Although deeply concerned by the Chinese missile tests near Taiwan, Japan and other countries in the region are carefully avoiding any strong criticism for fear of offending China.
One of the missile target zones is less than 40 miles from a Japanese island, Yonaguni, nearly as close to that island as it is to Taiwan. But the Japanese government is playing down its worries and taking a low-key stand."This is an unfortunate direction," Prime Minister Ryutaro Hashimoto said of the missile tests in his only public comment. Hashimoto added that because the tests were taking place on the open seas, they might not pose any concerns in international law.

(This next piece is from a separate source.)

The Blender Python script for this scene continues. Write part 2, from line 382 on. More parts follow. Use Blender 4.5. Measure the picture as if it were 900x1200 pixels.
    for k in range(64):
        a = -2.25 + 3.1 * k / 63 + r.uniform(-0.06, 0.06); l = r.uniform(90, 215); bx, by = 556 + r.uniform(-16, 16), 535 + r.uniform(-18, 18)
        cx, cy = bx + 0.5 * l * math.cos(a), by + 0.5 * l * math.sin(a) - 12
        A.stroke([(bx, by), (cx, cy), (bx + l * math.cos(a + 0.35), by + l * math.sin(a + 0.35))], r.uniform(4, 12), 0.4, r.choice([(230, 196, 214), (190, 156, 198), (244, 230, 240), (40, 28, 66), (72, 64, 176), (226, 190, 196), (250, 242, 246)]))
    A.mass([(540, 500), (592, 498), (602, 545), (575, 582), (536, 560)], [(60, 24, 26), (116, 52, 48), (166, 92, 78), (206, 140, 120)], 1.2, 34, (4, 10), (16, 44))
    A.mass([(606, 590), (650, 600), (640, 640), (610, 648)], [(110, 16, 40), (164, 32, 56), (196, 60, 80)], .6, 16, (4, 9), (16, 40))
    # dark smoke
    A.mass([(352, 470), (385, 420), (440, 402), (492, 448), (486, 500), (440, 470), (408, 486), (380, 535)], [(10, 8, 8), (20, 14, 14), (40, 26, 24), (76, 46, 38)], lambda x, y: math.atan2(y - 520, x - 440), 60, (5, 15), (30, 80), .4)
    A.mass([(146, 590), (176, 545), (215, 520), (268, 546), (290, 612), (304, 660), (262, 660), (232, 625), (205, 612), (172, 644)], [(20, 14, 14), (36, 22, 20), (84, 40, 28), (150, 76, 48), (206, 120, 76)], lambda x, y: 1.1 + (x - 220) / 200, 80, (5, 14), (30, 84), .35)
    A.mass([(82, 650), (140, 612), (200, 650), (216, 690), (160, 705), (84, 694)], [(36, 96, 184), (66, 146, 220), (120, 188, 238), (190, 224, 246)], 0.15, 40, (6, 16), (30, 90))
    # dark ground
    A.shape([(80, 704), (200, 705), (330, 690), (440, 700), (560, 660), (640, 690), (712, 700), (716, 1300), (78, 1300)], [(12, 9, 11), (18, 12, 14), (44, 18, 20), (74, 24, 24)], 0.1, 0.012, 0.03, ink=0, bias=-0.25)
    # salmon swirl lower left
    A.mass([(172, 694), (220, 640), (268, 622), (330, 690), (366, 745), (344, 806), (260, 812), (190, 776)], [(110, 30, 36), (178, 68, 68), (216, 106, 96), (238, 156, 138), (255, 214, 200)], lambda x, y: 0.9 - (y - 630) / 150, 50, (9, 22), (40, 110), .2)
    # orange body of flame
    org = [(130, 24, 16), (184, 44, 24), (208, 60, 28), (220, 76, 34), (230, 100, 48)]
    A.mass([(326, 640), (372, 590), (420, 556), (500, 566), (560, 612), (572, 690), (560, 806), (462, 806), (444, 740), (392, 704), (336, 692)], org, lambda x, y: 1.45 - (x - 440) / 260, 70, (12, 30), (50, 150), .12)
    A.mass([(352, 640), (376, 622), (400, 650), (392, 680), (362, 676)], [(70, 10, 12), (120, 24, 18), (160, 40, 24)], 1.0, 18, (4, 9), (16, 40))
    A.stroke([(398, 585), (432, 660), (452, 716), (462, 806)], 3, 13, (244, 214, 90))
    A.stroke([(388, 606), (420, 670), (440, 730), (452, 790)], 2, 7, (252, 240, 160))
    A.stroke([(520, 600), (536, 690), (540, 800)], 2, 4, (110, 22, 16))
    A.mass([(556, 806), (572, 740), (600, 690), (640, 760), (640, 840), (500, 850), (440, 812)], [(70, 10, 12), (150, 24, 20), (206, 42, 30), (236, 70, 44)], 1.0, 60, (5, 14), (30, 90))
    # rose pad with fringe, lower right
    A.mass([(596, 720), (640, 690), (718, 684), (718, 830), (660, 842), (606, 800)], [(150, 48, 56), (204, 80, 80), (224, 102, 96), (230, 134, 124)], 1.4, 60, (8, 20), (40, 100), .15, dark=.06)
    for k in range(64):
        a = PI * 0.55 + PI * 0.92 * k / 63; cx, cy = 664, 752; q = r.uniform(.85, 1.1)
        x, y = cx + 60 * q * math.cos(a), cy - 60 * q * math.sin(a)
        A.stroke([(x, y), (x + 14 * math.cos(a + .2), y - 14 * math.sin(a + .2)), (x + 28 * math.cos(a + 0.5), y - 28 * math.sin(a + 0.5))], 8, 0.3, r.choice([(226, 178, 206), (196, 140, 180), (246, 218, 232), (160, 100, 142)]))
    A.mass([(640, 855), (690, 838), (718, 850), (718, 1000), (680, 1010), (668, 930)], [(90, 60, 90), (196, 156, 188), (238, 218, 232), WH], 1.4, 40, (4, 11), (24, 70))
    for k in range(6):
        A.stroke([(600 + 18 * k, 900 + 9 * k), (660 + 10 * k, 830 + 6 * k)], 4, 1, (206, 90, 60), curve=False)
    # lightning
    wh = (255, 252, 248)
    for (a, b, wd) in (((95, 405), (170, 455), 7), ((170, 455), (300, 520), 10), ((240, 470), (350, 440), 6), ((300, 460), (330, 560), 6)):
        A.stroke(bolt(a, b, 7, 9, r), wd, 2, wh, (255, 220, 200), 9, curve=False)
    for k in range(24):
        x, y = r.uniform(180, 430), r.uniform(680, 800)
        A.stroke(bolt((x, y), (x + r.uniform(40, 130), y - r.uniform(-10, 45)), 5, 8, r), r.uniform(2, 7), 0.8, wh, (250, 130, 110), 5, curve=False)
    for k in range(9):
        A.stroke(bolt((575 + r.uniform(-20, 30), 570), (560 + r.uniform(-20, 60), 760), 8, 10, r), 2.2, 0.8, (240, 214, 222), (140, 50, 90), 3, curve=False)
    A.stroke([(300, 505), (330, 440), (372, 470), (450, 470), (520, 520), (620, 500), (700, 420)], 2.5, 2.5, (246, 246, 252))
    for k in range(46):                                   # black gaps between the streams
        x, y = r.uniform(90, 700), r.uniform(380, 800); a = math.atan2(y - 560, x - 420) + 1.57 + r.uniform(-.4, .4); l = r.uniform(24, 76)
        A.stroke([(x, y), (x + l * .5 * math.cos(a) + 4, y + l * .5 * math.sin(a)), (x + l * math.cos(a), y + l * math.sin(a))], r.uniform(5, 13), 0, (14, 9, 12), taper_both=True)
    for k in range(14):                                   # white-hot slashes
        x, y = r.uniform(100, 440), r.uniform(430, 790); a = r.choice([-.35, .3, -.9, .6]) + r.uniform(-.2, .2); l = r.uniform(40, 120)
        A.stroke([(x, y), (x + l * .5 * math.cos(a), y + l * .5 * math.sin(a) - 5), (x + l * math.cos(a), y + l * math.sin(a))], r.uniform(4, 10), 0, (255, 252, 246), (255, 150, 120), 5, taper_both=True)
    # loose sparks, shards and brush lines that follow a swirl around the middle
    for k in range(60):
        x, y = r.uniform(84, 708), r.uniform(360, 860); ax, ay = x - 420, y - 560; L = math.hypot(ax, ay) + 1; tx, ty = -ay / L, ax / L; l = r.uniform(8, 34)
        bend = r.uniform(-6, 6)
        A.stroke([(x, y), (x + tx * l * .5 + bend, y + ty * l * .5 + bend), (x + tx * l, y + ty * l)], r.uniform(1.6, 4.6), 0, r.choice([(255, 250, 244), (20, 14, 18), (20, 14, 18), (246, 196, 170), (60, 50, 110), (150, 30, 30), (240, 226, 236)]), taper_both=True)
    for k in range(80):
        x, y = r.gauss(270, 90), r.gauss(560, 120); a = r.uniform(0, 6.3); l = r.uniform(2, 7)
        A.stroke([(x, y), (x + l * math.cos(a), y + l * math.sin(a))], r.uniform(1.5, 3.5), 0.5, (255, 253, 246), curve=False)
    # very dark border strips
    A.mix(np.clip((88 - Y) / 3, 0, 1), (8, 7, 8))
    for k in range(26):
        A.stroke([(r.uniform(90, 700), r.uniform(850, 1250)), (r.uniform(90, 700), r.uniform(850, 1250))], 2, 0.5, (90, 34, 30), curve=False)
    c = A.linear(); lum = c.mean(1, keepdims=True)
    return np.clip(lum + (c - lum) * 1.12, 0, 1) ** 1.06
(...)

Some Asian government officials and business executives say that the risk of a war between China and Taiwan at some time, while unlikely, must be taken seriously because it is one of the few things that could ruin the bright prospects of all of East Asia.
But although some countries, like New Zealand and the Philippines, are calling for restraint, many are biting their tongues for fear of annoying their increasingly powerful neighbors in Beijing.
China began the missile tests on Friday by firing three missiles into waters near two of Taiwan's major ports, and on Saturday Beijing announced additional live-fire naval and air force exercises in the nearby seas.
The tests are widely seen as an attempt to intimidate Taiwan from any talk of a future independent of China, in the two weeks before Taiwan's first direct presidential election.
One test zone, southwest of Taiwan near the port of Kaohsiung, is far from Japan. But the other, northeast of Taiwan near the port of Keelung, is near Yonaguni and other Japanese islands that are part of Okinawa Prefecture.
Yet at the same time that the White House was denouncing the missile tests as "provocative and reckless," Japan's chief government spokesman, Seiroku Kaji-yama, would go no further than calling them "regrettable."
"They are going to have a strong effect on shipping, fishing and international flights, so we do want to urge self-restraint," Kajiyama said.